Tuesday, December 29, 2009

You've Got A Hold On Me

Steve Benen notes this morning that it's not just the filibuster that allows the minority to control the majority in the Senate, it's the art of the hold too.
That would be mind-numbing enough if it were an isolated incident, but inane Senate holds on qualified nominees have become painfully routine. The General Services Administration has been without an administrator because Sen. Kit Bond (R-Mo.) blocked the president's nominee -- he wanted more funding for a federal office building in downtown Kansas City. The president's nominee for the U.S. ambassador to Spain faced a hold because Sen. Chuck Grassley (R-Iowa) wanted more information about the dismissal of AmeriCorps' inspector general.

The nominee to head the Equal Employment Opportunity Commission faces a hold. Judicial nominees have been subjected to holds for no apparent reason. Dawn Johnsen was nominated to head the Office of Legal Counsel, but she's spent nine months in procedural limbo. Patricia Smith is prepared to be the Department of Labor's Solicitor, responsible for enforcing workplace protections, but there's a hold on her, too.

There isn't even anyone in charge of the TSA right now, because of another Republican hold. (More on that later.)

Put simply, the failed and discredited Republican minority is effectively breaking the United States Senate.
It bears repeating that this has been the GOP plan in action now for only a year and it has been executed beautifully.  The Republicans are betting that by putting holds on executive branch agency heads and stalling nominations and legislation through the filibuster, they either force the Dems to look like One World Order fascists who are trying to rob the Republicans of their Constitutional rights, or they have to accept the permanent sabotage of the government by the GOP and the Dems get to take the blame for it, after all, they're in charge, right?  

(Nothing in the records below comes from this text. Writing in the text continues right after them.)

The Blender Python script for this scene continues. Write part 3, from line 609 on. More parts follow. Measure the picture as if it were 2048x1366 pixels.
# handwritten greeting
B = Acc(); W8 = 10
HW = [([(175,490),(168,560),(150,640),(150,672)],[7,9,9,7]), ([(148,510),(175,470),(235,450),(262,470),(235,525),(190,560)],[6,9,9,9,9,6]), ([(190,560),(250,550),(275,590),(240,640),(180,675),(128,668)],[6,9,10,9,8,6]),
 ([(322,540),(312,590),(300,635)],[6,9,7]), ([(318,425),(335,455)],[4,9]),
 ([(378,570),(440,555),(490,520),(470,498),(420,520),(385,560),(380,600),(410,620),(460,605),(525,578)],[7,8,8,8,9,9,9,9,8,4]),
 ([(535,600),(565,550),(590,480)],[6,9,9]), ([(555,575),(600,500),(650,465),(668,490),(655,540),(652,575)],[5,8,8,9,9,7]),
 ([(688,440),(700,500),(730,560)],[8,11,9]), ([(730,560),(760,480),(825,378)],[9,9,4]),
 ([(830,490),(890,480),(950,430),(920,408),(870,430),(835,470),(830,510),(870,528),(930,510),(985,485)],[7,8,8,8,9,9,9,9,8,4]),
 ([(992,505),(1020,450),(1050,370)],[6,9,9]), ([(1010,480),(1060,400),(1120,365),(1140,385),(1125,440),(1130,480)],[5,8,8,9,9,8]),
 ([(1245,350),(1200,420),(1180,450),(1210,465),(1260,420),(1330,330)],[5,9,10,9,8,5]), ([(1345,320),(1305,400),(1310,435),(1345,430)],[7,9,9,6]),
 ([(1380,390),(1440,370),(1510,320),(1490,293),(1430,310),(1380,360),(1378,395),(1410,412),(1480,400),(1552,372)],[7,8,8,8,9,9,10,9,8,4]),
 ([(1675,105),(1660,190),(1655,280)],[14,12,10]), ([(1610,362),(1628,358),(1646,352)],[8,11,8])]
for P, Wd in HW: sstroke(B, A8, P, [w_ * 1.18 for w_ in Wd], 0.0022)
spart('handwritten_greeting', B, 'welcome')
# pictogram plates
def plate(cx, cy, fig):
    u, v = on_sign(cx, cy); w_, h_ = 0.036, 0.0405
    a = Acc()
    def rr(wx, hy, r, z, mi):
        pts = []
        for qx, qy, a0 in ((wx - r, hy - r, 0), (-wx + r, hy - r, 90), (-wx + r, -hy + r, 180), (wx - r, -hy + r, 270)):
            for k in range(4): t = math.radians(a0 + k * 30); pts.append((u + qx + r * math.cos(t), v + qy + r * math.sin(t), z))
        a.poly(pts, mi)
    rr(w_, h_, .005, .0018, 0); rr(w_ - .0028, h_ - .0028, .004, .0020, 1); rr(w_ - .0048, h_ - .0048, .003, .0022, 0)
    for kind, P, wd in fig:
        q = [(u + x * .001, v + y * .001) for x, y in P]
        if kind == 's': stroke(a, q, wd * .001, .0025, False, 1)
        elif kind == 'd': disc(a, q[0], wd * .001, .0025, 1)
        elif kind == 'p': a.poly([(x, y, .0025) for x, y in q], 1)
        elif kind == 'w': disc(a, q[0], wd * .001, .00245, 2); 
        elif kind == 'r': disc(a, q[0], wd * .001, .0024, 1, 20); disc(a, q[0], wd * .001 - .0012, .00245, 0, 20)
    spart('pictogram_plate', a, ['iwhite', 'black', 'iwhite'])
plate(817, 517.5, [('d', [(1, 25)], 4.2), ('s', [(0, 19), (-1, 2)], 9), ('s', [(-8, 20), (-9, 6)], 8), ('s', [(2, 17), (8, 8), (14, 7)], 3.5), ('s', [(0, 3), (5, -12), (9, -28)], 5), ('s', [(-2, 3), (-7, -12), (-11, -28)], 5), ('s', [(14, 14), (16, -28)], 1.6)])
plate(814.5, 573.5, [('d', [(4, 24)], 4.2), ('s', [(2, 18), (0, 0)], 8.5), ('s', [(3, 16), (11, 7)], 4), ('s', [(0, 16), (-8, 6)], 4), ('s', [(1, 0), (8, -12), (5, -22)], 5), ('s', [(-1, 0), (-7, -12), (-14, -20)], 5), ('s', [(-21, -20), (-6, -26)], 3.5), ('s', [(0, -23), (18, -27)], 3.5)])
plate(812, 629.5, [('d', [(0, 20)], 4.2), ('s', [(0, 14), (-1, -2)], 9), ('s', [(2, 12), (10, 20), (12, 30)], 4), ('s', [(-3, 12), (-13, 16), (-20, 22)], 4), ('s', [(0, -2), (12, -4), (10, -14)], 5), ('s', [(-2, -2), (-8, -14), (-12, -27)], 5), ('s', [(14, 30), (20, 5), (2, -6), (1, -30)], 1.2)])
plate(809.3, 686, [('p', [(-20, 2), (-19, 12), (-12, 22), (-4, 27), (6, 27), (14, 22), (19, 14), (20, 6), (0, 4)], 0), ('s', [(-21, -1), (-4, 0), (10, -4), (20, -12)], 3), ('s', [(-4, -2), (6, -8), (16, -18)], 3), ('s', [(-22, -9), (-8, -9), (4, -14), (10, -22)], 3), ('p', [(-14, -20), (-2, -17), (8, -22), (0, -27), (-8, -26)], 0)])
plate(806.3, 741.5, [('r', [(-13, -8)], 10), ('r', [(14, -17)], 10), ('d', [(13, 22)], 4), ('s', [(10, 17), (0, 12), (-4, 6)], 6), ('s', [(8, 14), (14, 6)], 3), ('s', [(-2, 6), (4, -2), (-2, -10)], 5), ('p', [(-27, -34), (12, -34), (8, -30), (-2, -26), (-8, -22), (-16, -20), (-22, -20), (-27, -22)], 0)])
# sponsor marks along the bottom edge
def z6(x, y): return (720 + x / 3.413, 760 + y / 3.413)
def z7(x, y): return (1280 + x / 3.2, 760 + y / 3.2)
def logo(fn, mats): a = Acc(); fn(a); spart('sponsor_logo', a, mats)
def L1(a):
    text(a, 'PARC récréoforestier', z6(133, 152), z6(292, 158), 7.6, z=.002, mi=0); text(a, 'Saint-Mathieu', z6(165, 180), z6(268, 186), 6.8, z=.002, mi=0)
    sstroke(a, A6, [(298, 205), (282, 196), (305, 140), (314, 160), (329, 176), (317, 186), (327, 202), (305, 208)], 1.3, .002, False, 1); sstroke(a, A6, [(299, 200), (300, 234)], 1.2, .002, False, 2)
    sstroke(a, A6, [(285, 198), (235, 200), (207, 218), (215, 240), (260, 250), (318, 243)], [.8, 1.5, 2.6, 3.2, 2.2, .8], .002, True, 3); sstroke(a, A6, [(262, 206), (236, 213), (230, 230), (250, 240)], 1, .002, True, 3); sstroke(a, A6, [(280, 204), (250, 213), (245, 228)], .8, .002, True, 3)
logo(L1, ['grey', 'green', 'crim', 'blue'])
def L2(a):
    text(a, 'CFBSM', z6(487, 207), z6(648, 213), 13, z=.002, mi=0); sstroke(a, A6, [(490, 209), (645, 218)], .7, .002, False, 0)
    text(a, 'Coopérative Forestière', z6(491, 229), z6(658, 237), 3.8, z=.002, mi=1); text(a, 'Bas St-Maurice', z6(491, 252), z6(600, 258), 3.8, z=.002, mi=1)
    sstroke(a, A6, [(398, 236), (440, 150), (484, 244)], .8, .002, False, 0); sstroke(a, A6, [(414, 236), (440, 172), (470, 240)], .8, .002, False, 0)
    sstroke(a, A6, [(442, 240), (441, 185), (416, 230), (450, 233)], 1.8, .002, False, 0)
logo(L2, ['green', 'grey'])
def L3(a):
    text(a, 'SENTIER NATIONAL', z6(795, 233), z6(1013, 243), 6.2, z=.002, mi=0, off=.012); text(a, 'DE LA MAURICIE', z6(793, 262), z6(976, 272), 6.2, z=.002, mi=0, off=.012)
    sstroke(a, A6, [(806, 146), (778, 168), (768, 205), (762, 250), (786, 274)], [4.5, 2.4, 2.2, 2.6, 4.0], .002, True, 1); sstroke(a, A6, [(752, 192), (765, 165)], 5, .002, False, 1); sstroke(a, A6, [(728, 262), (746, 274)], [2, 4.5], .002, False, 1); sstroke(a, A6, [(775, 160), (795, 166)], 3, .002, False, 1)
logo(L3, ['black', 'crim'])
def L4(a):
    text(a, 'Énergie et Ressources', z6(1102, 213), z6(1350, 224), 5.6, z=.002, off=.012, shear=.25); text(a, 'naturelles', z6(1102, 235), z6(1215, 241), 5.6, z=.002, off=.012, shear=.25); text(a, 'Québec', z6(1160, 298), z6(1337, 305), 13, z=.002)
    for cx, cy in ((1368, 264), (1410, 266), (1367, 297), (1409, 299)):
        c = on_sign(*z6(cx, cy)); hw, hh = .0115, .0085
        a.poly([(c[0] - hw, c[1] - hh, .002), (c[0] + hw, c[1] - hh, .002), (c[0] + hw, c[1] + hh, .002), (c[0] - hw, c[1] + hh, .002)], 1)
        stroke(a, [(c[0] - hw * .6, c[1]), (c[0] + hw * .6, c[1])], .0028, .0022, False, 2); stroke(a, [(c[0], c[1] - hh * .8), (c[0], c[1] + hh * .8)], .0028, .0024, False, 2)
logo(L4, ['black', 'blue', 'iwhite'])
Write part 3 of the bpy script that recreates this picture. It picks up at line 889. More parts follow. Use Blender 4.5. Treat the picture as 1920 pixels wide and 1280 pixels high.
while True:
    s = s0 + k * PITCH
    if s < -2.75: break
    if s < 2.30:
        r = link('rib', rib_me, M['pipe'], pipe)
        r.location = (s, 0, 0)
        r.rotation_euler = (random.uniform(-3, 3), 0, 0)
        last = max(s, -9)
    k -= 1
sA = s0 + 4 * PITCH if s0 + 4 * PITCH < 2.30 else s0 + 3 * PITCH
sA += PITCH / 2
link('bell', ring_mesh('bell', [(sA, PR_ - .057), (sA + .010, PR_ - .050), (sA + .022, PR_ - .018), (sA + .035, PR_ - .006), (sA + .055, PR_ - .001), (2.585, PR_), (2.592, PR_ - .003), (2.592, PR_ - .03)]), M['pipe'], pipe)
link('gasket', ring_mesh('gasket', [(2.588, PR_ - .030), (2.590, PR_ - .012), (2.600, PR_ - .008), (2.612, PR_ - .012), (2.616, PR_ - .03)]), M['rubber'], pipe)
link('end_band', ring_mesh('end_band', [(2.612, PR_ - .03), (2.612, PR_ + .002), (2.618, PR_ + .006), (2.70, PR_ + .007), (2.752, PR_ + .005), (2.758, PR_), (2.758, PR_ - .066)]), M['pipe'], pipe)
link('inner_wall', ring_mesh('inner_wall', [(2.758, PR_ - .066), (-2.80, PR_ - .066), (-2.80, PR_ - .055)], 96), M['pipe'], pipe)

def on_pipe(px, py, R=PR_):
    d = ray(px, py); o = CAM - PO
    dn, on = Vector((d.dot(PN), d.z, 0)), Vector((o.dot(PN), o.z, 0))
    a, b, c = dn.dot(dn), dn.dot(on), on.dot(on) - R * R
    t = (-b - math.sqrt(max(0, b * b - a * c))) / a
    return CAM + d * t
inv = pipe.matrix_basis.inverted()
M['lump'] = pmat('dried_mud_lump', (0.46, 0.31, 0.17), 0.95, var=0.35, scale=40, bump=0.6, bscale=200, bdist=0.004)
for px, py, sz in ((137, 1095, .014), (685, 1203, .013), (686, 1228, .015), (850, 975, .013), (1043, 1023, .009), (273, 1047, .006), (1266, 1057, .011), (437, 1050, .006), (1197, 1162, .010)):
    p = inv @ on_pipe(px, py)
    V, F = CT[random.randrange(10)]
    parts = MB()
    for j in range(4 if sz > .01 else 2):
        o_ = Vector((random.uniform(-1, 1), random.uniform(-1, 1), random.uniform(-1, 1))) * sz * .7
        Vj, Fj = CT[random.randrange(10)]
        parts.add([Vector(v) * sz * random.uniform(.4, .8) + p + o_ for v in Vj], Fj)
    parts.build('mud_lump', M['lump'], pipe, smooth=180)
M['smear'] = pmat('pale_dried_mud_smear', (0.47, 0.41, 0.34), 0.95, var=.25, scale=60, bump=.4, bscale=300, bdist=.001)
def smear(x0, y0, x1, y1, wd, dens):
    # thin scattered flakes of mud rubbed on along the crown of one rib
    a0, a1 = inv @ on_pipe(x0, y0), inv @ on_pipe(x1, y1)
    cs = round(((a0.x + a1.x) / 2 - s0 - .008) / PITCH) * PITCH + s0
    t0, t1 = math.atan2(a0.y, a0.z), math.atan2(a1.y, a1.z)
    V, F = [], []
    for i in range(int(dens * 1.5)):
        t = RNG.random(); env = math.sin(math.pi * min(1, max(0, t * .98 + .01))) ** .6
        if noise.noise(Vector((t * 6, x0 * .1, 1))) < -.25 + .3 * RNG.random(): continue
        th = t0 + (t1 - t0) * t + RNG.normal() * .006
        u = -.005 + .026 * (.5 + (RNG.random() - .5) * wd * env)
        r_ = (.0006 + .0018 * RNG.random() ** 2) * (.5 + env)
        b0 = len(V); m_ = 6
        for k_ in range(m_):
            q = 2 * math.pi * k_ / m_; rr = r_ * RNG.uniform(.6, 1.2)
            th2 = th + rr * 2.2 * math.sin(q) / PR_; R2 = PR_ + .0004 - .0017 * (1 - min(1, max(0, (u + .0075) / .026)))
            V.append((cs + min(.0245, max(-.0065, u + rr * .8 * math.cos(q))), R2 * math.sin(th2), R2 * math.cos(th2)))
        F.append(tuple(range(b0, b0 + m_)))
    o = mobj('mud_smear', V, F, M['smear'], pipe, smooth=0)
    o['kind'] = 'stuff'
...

Either way the Democrats and the government itself become the enemy, and the Republicans cash in.  "You know, when Republicans ran things, government worked."  And by "worked", I mean "worked over the average American to the point where the Republicans were thrown out of office en masse."  But the electorate has a short memory...especially if the Village tells them what to have a short memory about.  "You're miserable today, right?  Who's in charge of America today?  There's your problem, obviously.  How is this Bush's fault?"

It's gotten so bad that frustrated progressives are attacking Obama for not fighting hard enough on beating these holds.  What's Obama going to do, exactly?  There really isn't much he can do when there's zero reason for the GOP to play ball and every reason to continue to sabotage the Obama administration.  What, pray tell, should Obama do?  Complain about broken government when he's the President?

And even the phrase "broken government" implies neglect or accident or incompetence.  What we have here in the Senate GOP is sabotaged government.  There's a difference.  It's being done on purpose for political gain and it's being done professionally.  As a matter of fact, Obama's state of the union address needs to do just that:  call the GOP out on the carpet and say "Look you assholes, you're destroying this country for political gain."

If Dems don't call the GOP on this, they will be out in the wilderness for another 14 years while Bachmanniac, Sarah Palin and Jim DeMint finish this country off.  Calling out the GOP entails some risk.  Continuing to allow the GOP to sabotage the government is a 100% failure proposition for Obama and the Dems.  They have no choice.